THE FIFTEEN PROPERTIES OF THE WHOLENESS

The Process of Creating Life
Christopher Alexander

 


In all the following natural examples, one thing stands out. The process of formation that ocurrs in nature - whether it happens in microseconds or over millions of years, wheter it is large or small, whether it comes from the organic or the inorganic world- is in every case smoothly structure-preserving, and throughout these examples, the following fifteen properties appear again and again. This properties emerge directly from the unfolding of the whole


i 1. LEVELS OF SCALE is the way that a strong center is made stronger partly by smaller strong centers contained in it, and partly by its larger strong centers which contain it.

  2. STRONG CENTERS defines the way that a strong center requires a spatial field-like effect, created by other centers, as the primary source of its strength.

  3. BOUNDARIES is the way in which the field-like effect of a center is strengthened by the creation of a ring-like center, made of smaller centers which surround and intensify the first.
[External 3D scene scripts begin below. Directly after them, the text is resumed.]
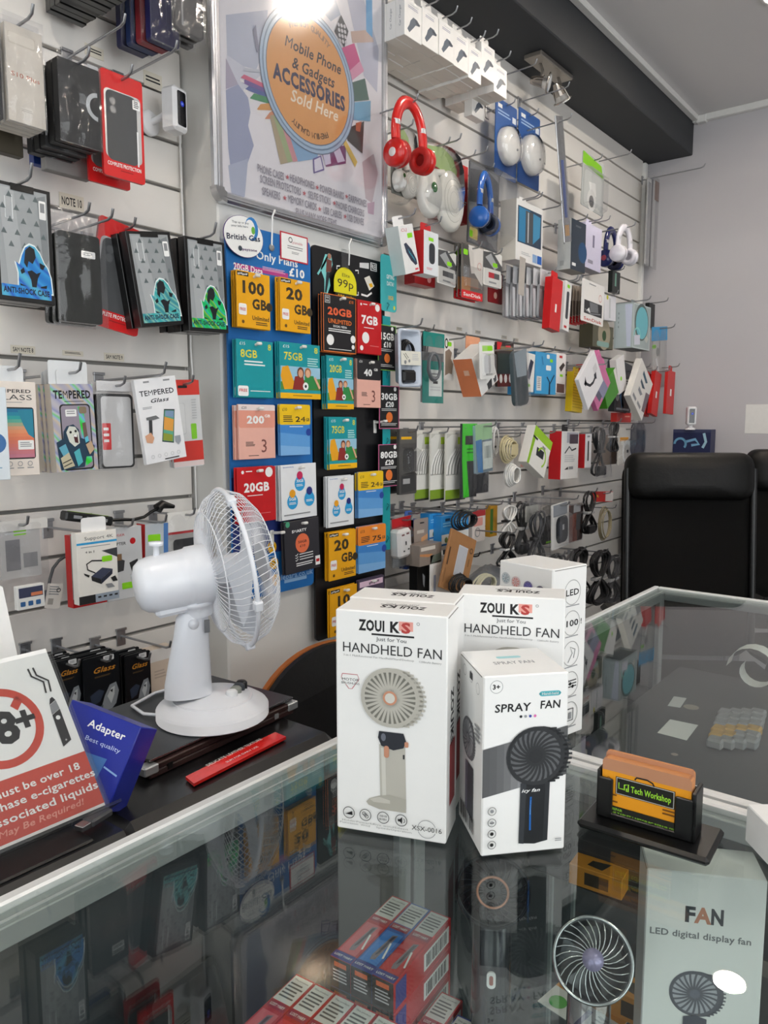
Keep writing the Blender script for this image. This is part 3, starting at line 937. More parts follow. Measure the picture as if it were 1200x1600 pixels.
# ================================================================== back desk, printers, laptops
def back_desk():
    DK = C('#17181a', .5); GB = C('#0c0c0e', .3, coat=.25); SAT = C('#151618', .35)
    z = ZC - .62
    t = Thing('work_desk', 'low dark work desk behind the counter holding the black printers', 'desk')
    q = t.part('desktop'); q.box(-.32, .95, .645, 1.2, z - .03, z, DK, .003)
    for x in (-.3, .89):
        for y in (.665, 1.13): p = t.part('leg'); p.box(x, x + .04, y, y + .04, 0, z - .03, DK)
    t.put((0, 0, 0))
    # printer with the laptops on it
    t = Thing('printer', 'glossy black printer under the closed laptops and the desk fan', 'printer')
    q = t.part('body'); q.box(-.17, .17, 0, .34, 0, .15, SAT, .01); q.box(-.165, .165, -.004, .02, .01, .1, GB, .006)
    p = t.part('lid'); p.box(-.175, .175, -.008, .345, .142, .176, GB, .02); p.box(-.15, .15, -.0095, -.006, .155, .158, C('#3c3d40', .3))
    t.put((.62, .722, z))
    t = Thing('printer', 'matt black printer under the over 18 sign', 'printer')
    q = t.part('body'); q.box(-.19, .19, 0, .32, 0, .15, SAT, .016)
    p = t.part('lid'); p.box(-.195, .195, -.006, .325, .15, .19, C('#1a1b1d', .3, coat=.25), .014); p.box(-.16, .15, .012, .3, .189, .193, C('#131416', .4), .003)
    p = t.part('paper_tray'); p.box(-.13, .13, -.008, .0, .04, .1, DK, .003)
    t.put((.25, .688, z))
    # laptops
    for i, (lab, mlid, zz, dx, dy, dep) in enumerate((('lower closed laptop with a brown edge and silver corner caps', C('#34211f', .35), z + .1764, 0, 0, .018), ('upper closed laptop in dark grey with a silver edge, the fan on its lid', C('#3d4044', .35, .3), z + .1950, .004, .006, .0055))):
        t = Thing('laptop', lab, 'laptop')
        q = t.part('base'); q.box(-.135, .135, 0, .19, 0, dep * .5, BLACK if i else mlid, .0015)
        p = t.part('lid'); p.box(-.135, .135, 0, .19, dep * .5 + .0004, dep - .0004, mlid, .0015)
        if i == 0:
            for s in (-1, 1): c = t.part('corner_cap', None, 'silver corner cap'); c.box(s * .133 - .011, s * .133 + .011, -.0015, .016, .006, dep - .0002, ALU, .0015)
            p = t.part('latch'); p.box(-.108, -.1, -.001, .002, .004, .012, BLACK); p = t.part('latch'); p.box(.092, .1, -.001, .002, .004, .012, ALU)
        else: p.box(-.1352, .1352, -.0006, .0004, dep * .5 - .0008, dep * .5 + .0016, CHROME)
        t.put((.668 + dx, .806 + dy, zz), .07)
    # red pouch
    t = Thing('accessory_pouch', 'flat red pouch lying on the printer in front of the laptops', 'pouch')
    P = [on_z(x, y, z + .178) for x, y in ((290, 1218), (303, 1229), (447, 1155), (430, 1148))]
    q = t.part('pouch'); o = P[0]
    vs = [(p.x - o.x, p.y - o.y, 0) for p in P]; q.add(vs + [(a, b, .004) for a, b, c in vs], [(0, 1, 2, 3), (7, 6, 5, 4), (0, 4, 5, 1), (1, 5, 6, 2), (2, 6, 7, 3), (3, 7, 4, 0)], C('#e0231f', .25, coat=.5, bump=.6, sc_=90))
    ex = Vector(vs[2]) - Vector(vs[1]); L = ex.length; an = math.atan2(ex.y, ex.x)
    f = Face(q, T(vs[1][0], vs[1][1], .004) @ RZ(an), L, .045); f.text('DELICATE LEATHER TEXTURE', .55, .48, .13, WHITE, w=.6); f.text('SLIM FOR DAILY USE', .55, .78, .08, WHITE, w=.35)
    t.put(o)
    return z


DZ = back_desk()


def adapter_box():
    t = Thing('adapter_carton', 'blue Adapter box leaning beside the over 18 sign', 'box')
    # placed by its three visible edges: it leans back on the sign holder
    f0 = .85; A = on_f(110, 1092, f0 + .035); B = on_f(218, 1135, f0); D = on_f(166, 1270, f0 - .035)
    ex = (B - A); ez = (B - D); w, h = ex.length, ez.length
    ex.normalize(); ey = ez.cross(ex).normalized(); ez = ex.cross(ey)
    d = .038
    W = Matrix(((ex.x, ey.x, ez.x, D.x), (ex.y, ey.y, ez.y, D.y), (ex.z, ey.z, ez.z, D.z), (0, 0, 0, 1))) @ T(-w / 2, 0, 0)
    q = t.part('carton'); BL = C('#1a2a96', .35, coat=.2); q.box(-w / 2, w / 2, 0, d, 0, h, BL, .001)
    f = F_front(q, w, h, 0); f.text('Adapter', .6, .17, .085, WHITE, w=.52, st=1); f.text('Best quality', .62, .335, .05, C('#c9d6f2'), w=.5)
    f.poly([(.25, .5), (.75, .47), (.72, .7), (.6, .77), (.25, .72)], C('#4676b8')); f.line([(.75, .56), (.95, .6)], .02, C('#8fb4e6'))
    f.poly([(.3, .74), (.62, .86), (.75, 1), (.3, 1)], C('#1f62cc')); 
    for a in ((.35, .8, .7, .95), (.4, .98, .75, .8), (.3, .9, .8, .88)): f.line([(a[0], a[1]), (a[2], a[3])], .02, C('#7fe0ff'))
    t.put(None, M=W)


adapter_box()


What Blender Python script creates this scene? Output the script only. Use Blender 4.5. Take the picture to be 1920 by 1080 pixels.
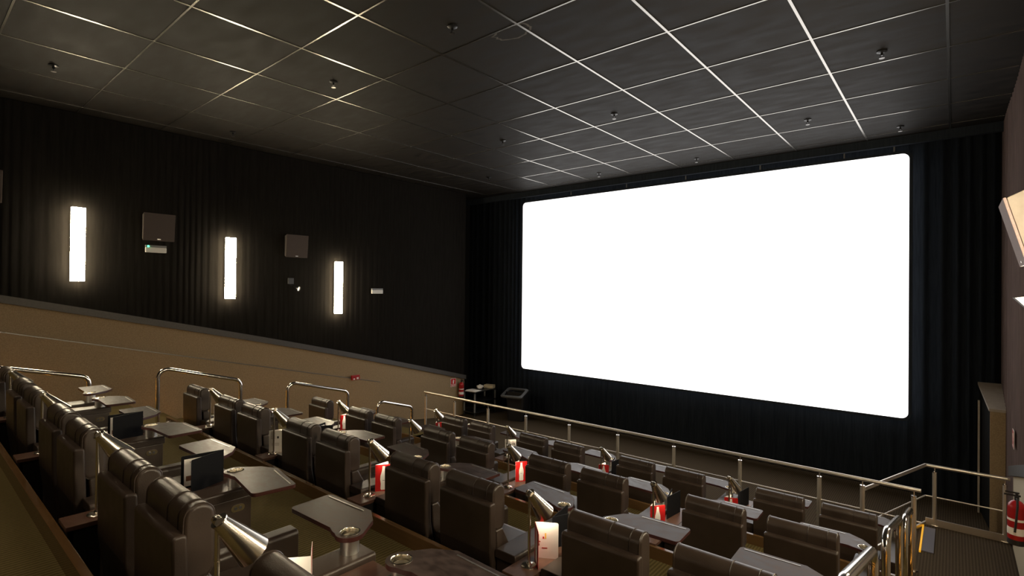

The boundary also unites the center with the centers beyond it, thus strengthening it further.

  4. ALTERNATING REPETITION is the way in which centers are strengthened when they repeat, by the insertion of other centers between the repeating ones.

  5. POSITIVE SPACE is the way that a given center must draw its strength, in part, from the strength of other centers immediately adjacent to it in space.

  6. GOOD SHAPE is the way that the strength of a given center depends on its actual shape, and the way this effect requires that even the shape, its boundary, and the space around it are made up of strong centers.

  7. LOCAL SYMMETRIES is the way that the intensity of a given center is increased by the extent to which other smaller centers which it contains are themselves arranged in locally symmetrical groups.

8. DEEP INTERLOCK AND AMBIGUITY is the way in which the intensity of a given center can be increased when it is attached to nearby strong centers, through a third set of strong centers that ambiguously belong to both.

9. CONTRAST is the way that a center is strengthened by the sharpness of the distinction between its character and the character of surrounding centers.

10. ROUGHNESS is the way that the field effect of a given center draws its strength, necessarily, from irregularities in the sizes, shapes, and arrangements of other nearby centers.

11. GRADIENTS is the way a center is strengthened by a graded series of different-sized centers which then "point" to the new center and intensify its field effect.

12. ECHOES is the way that the strength of a given center depends on similarities of angle and orientation and systems of centers forming characteristic angles thus forming larger centers, among the centers it contains.

13. THE VOID is the way that the intensity of every center depends on the existence of a still place--an empty center--somewhere in its field.

14. SIMPLICITY AND INNER CALM is the way the strength of a center depends on its simplicity--on the process of reducing the number of different centers which exist in it, while increasing the strength of these centers to make them weigh more.

15. NON-SEPARATENESS is the way the life and strength of a center is merged smoothly-sometimes even indistinguishably--with the centers that form its surroundings.